When Distance Divides Us - Friends You've Lost Contact With

United States
November 29, 2010 4:17pm CST
I talk of all those childhood friends whom you've lost contact with over the years. Remember the ones you had in elementary, middle, high school? Do you see any on a daily basis? When I went to college 3 hours away from home, that was that. I never got to see my friends again. Watching their status on Facebook just isn't enough, and it's sad to know that most friendships will not last forever. That's not to say that I don't have friends now while I'm in college, but these are different. These aren't the people whom I've grown up with, who know me more than anyone else. Do you have any friends like this? What would you do or say to them if you were to meet again sometime? Would your conversations stay the same or would it just be too awkward- a friend who became a stranger. Let me know!
7 responses
@camposkat (306)
30 Nov 10
Hi silver_song! I hear you. I miss them as well. I miss my gradeschool pals and highschool friends. We all have connected, like you, in facebook but we haven't really met in person again ever since we've parted ways from graduating in our respective schools. If I were to meet them again that will be when we have our reunion. I dunno if our conversations will be the same as before but I guess it will be a lot of chatting and talking about what happened when we left school, what happened to our lives and who's married and stuff like that. Lots of catching up to do really. But I would love to see them all again and I will hug them all because I've missed them. I don't think we would feel estranged to each other, I think we would be a bit shy at first again but as long as we get to open up to each other again, that's fine. I'm really excited to see them again. :)
@tomitomi (5429)
• Singapore
30 Nov 10
Hi silver_song! This is interesting. One that has touched my heart. Friends that we grew up with and friends in elementary schools were the best of friends, at least for me. They never judged. They simply accepted us the way we were. And they just wanted us to be happy. Unfortunately true friendship like this may never last. Our lives' paths are never the same. I've met one or two recently. But things have never been the same. Like you said we have become strangers. Distance, time, age and life's experiences have separated us.
@bwaybaby (903)
• United States
30 Nov 10
I moved a lot as a kid, so it'd be hard for me to name some off my friends. I remember my 1st, 3rd, and 5th grade best friends. I'm facebook friends with some kids from middle school. One actually went to my college for a bit, then dropped out. I had to cut ties with a good number of high school friends. I tried so hard to keep in touch, but when someone doesn't want to talk to you it's impossible to keep in touch for long. I go to school in a state I never lived in, so only the one middle school friend was here. The rest I don't see, really. One kid from high school moved to my city, but in a city of about 8.5 million you seldom just run into people. It's not impossible (my sister has), but it's unlikely.
@Suggar (3606)
• Bulgaria
29 Nov 10
Hello Silver and welcome here. I am in the same situation, came to live in a new city with my boyfriend.
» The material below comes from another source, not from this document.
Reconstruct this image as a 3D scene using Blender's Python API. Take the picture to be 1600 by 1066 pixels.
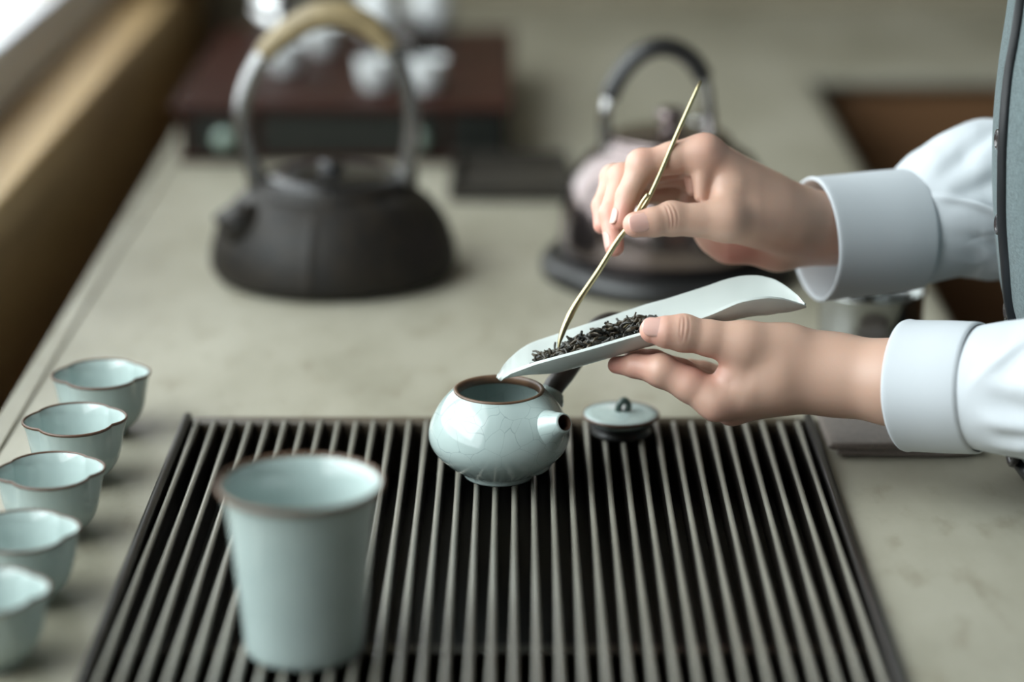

The city is 2 hours from home, but since we grow up with my childhood friends, everyone took his way and we just divided not because we wanted it, just simple decisions did it with us. My best friend from the childhood started to travel and work on a ship, other of my friends get married and had a baby. I was working in a close to ours city, we just had not time for each other, as it has been when we were kids. Now all of my friends are different. We are grown up. I don't know if they are happy, but i know that i'm not happy that way. I miss our streets, miss our games, miss the way we thought and lived before, because it was amazing. Now everyone doing his things by himself, without none of us around is ... i'm not sure how to call it - normal situation in life or just sad.
@Pisces54 (49)
• United States
30 Nov 10
I don't really know what I would say to my old friends that I lost contact with. I know it will be awkward trying to pick up from where we left off because it is such along time ago. Maybe I will just ask my friend How is she doing and what is she doing lately? I guess it will depend on how she responds if she wants to continue our friendship or not. People change so I wouldn't expect a lot. But if you hit it off after talking to each other then you'll become friends again.
@aodoerfer (113)
• United States
29 Nov 10
I talk to exactly no one I met in elementary or middle school, but I'm in touch with a handful of people I've known since high school. I wouldn't say that we're close, exactly, but we have actual conversations on a semi-regular basis. If it wasn't for the internet, I think I would've lost touch with them entirely. For me, I changed so much from when I was in high school to my mid-twenties that it's hard for me to relate to a lot of my friends from my teenager day. Even if there wasn't a distance between us, I think we would've naturally grown apart. I'm happy to run into an old friend and have a couple minutes to catch up. I don't find it awkward at all. It's just nice to see how people are going, even when you're not close.
@cher913 (25782)
• Canada
29 Nov 10
i moved when i was in highschool, so all the friends i grew up with have been lost to me. i sometimes wonder what some of them are doing now.